The High Cost of Kenya's Turmoil

Kofi Annan's broken microphone at Tuesday's press conference in Nairobi seemed a cruel metaphor for his impact on Kenya's political crisis. As he urged leaders to take the nation toward peace and stability, the former United Nations secretary-general's voice sounded like a whisper in a room packed with parliamentarians from the rival parties of President Mwai Kibaki and opposition leader Raila Odinga. The meeting was running an hour behind schedule anyway, because of a dispute between Kibaki and Odinga over seating arrangements. In the end Annan sat in between the two Kenyan politicians. And after a few false starts he even got his sound system working properly.

Convincing both Kibaki and Odinga to agree to his agenda for peace talks, which started Tuesday, is certainly an achievement for Annan. But that meager advance has done little to end the violence that has killed nearly 1,000 Kenyans in the past month—and now seems to be worsening by the day. Clashes have degenerated from protests against the disputed Dec. 27 presidential election results to cycles of killing between rival tribes over scarce resources—mainly land. At first members of Kibaki's dominant Kikuyu tribe bore the brunt of the violence, particularly in the Rift Valley, but they began their own round of revenge killings against members of Odinga's Luo tribe last weekend. In just three days 115 were dead. In Naivasha, 55 miles from the capital, mobs burned 19 people alive. Angry crowds waving pangas (machetes) and stones disbanded only when the police fired rubber bullets at them from helicopters. Riots also erupted in several residential neighborhoods in Nairobi after opposition MP Mugabe Were was shot dead in front of his home shortly after midnight on Monday night. On Wednesday, Jendayi Frazer, the leading U.S. diplomat for Africa, called the violence in Kenya's western region "clear ethnic cleansing."

At this point there are few options left for a political solution. Until now Odinga's party has been demanding that Kibaki admit he lost the election and resign, paving the way for an immediate rerun. But Kibaki has refused, insisting that he was duly elected. (International observers have called the election too flawed to tell who the true winner was.) Odinga says now he will also consider a power-sharing arrangement with Kibaki, which would lead to a review of the constitution and a new election in two years instead of five. According to Odinga's spokesman, Salim Lone, Kibaki is, at least in principle, ready to negotiate on this item. "But whether they will agree," says Lone, "we don't know." United Nations Information Center deputy director Nasser Ega-Musa cautions against presupposing that anything is off the table. "No one is hard set on a position," Ega-Musa insists, pointing out that both sides have demonstrated flexibility by committing to the format and timeline for negotiations set out by Annan.

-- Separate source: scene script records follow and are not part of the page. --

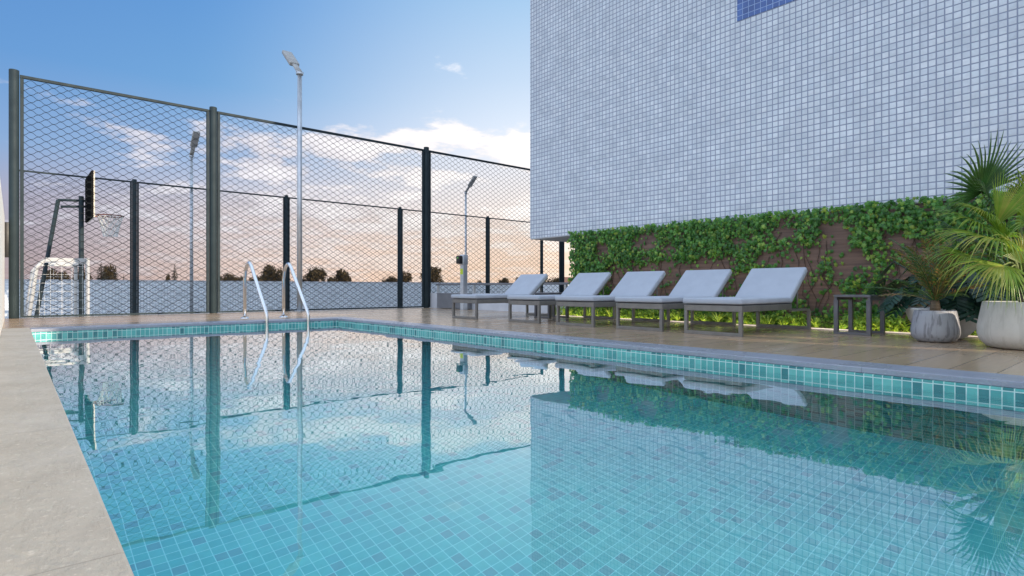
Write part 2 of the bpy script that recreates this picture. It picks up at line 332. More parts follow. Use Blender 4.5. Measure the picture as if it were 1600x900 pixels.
# ------------------------------------------------------------------ mesh helpers (design units in, metres out)
class MB:
    def __init__(s): s.v = []; s.f = []; s.sm = []
    def add(s, vs, fs, smooth=False):
        b = len(s.v); s.v += [Vector(p) for p in vs]
        for f in fs: s.f.append([i + b for i in f]); s.sm.append(smooth)
        return s
    def box(s, x0, x1, y0, y1, z0, z1):
        return s.add([(x, y, z) for z in (z0, z1) for y in (y0, y1) for x in (x0, x1)],
                     [(0, 2, 3, 1), (4, 5, 7, 6), (0, 1, 5, 4), (2, 6, 7, 3), (0, 4, 6, 2), (1, 3, 7, 5)])
    def rbox(s, x0, x1, y0, y1, z0, z1, r, seg=2, rot=None, piv=None):
        bm = bmesh.new(); bmesh.ops.create_cube(bm, size=1)
        for v in bm.verts: v.co = Vector((x0 + (v.co.x + .5) * (x1 - x0), y0 + (v.co.y + .5) * (y1 - y0), z0 + (v.co.z + .5) * (z1 - z0)))
        bmesh.ops.bevel(bm, geom=bm.edges[:], offset=r, segments=seg, affect='EDGES', profile=.5)
        if rot is not None:
            for v in bm.verts: v.co = piv + rot @ (v.co - piv)
        bm.normal_update(); bm.verts.index_update()
        s.add([v.co.copy() for v in bm.verts], [[v.index for v in f.verts] for f in bm.faces], True); bm.free(); return s
    def tube(s, pts, r, n=8, cap=True, smooth=True, up=None):
        pts = [Vector(p) for p in pts]; k = len(pts); rs = r if isinstance(r, (list, tuple)) else [r] * k
        rings = []; t0 = (pts[1] - pts[0]).normalized()
        u = up or (Vector((0, 0, 1)) if abs(t0.z) < .9 else Vector((1, 0, 0)))
        u = (u - t0 * u.dot(t0)).normalized()
        for i in range(k):
            t = (pts[min(i + 1, k - 1)] - pts[max(i - 1, 0)]).normalized()
            u = (u - t * u.dot(t)).normalized(); w = t.cross(u)
            rings += [pts[i] + (u * math.cos(a) + w * math.sin(a)) * rs[i] for a in [2 * math.pi * (j + .5) / n for j in range(n)]]
        fs = [(i * n + j, i * n + (j + 1) % n, (i + 1) * n + (j + 1) % n, (i + 1) * n + j) for i in range(k - 1) for j in range(n)]
        s.add(rings, fs, smooth)
        if cap: s.f += [[len(s.v) - k * n + j for j in range(n)][::-1], [len(s.v) - n + j for j in range(n)]]; s.sm += [False, False]
        return s
    def cyl(s, x, y, z0, z1, r, n=20, r2=None): return s.tube([(x, y, z0), (x, y, z1)], [r, r if r2 is None else r2], n)
    def lathe(s, prof, n=40, cx=0, cy=0):
        k = len(prof)
        vs = [(cx + r * math.cos(2 * math.pi * j / n), cy + r * math.sin(2 * math.pi * j / n), z) for r, z in prof for j in range(n)]
        return s.add(vs, [(i * n + j, i * n + (j + 1) % n, (i + 1) * n + (j + 1) % n, (i + 1) * n + j) for i in range(k - 1) for j in range(n)], True)
    def build(s, name, mat, parent=None, loc=(0, 0, 0), uv=True, bevel=0):
        me = bpy.data.meshes.new(name); me.from_pydata([v * U for v in s.v], [], s.f); me.update()
        me.polygons.foreach_set('use_smooth', s.sm)
        if uv:
            off = Vector(loc) + (Vector(parent.location) / U if parent else Vector())
            l = me.uv_layers.new(name='UVMap'); data = [0.] * (2 * len(me.loops))
            for p in me.polygons:
                n = p.normal; a = max(range(3), key=lambda i: abs(n[i]))
                i, j = ((1, 2), (0, 2), (0, 1))[a]
                for li in p.loop_indices:
                    c = me.vertices[me.loops[li].vertex_index].co / U + off
                    data[2 * li] = c[i]; data[2 * li + 1] = c[j]
            l.data.foreach_set('uv', data)
        me.materials.append(mat if not isinstance(mat, str) else M_[mat])
        o = bpy.data.objects.new(name, me); COL.objects.link(o); o.location = Vector(loc) * U
        if parent: o.parent = parent
        if bevel:
            m = o.modifiers.new('edge', 'BEVEL'); m.width = bevel * U; m.segments = 2; m.limit_method = 'ANGLE'
        return o

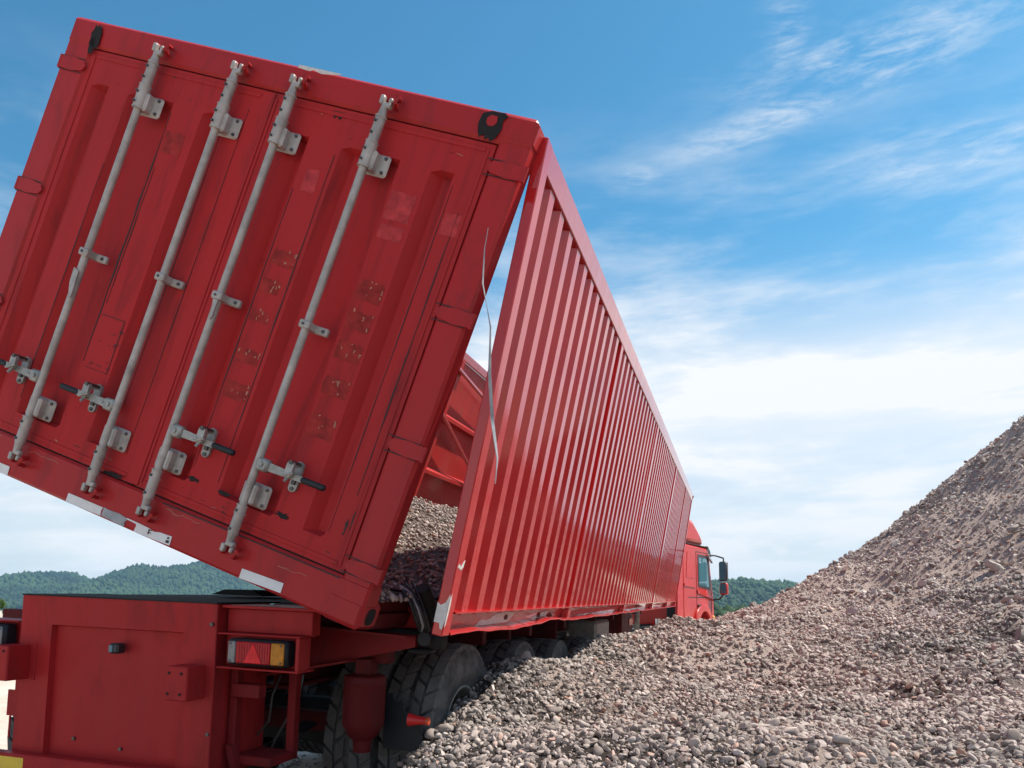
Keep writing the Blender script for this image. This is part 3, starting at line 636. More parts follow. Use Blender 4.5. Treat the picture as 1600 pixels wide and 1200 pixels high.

But even if Kibaki and Odinga can come to some sort of agreement, Kenya's path to recovery—and reconciliation—will be a long one. The looting, vandalizing and burning of property have left the country economically crippled. The railway network that links the port city of Mombasa to Uganda has been partially destroyed in both Naivasha and Nairobi. Roadblocks set up all over the Rift Valley in the past month have also stalled the movement of goods throughout the region. Hundreds of farm workers have fled Naivasha to escape the violence, leaving the country's $700 million flower and vegetable industry struggling to cope. And the Kenya Association of Manufacturers estimates that the economy stands to lose more than 400,000 jobs in the first half of 2008. In western Kenya the cost of basic food commodities has skyrocketed 40 percent. And the Kenyan shilling is at a three-year low against the dollar. Tourists have also been scared away, opting for safaris in neighboring Tanzania and leaving Kenya's beach hotels virtually empty. If the political impasse is not resolved soon, the European Union has warned that it will cut its budgetary aid, and Washington is reviewing now whether it should do the same. Ethnic tensions remain so high that few of the 250,000 displaced people who have lost their homes in ethnically fueled violence will feel comfortable returning to their once-mixed neighborhoods anytime soon.

Kenyans have few choices but to wait and see if their politicians' actions match their promises to restore stability. When Odinga spoke on Tuesday he said that "no grievance, not even one as huge as robbing you of your democratic birthright to elect your leaders, justifies the killings of the innocent." Never in his darkest dreams, he added, did he ever imagine women and children being burned alive in his beloved country. Kibaki also said he felt "deeply saddened" to see Kenyans confronting one another violently over issues that could be discussed and resolved peacefully through dialogue. And yet many Kenyans feel their politicians have failed them. Since the start of the violence, Kibaki and Odinga have made only a single trip each outside Nairobi to visit victims of the violence. And while Kenya will be a much-discussed topic at this week's African Union summit in the Ethiopian capital of Addis Ababa, few think the talk likely to have much impact on the situation. If anything, the summit might raise tensions; Kibaki is planning to attend as Kenya's official head of state, a move that has enraged Odinga. If such bickering continues, Kenyans have little hope of seeing the impasse resolved anytime soon.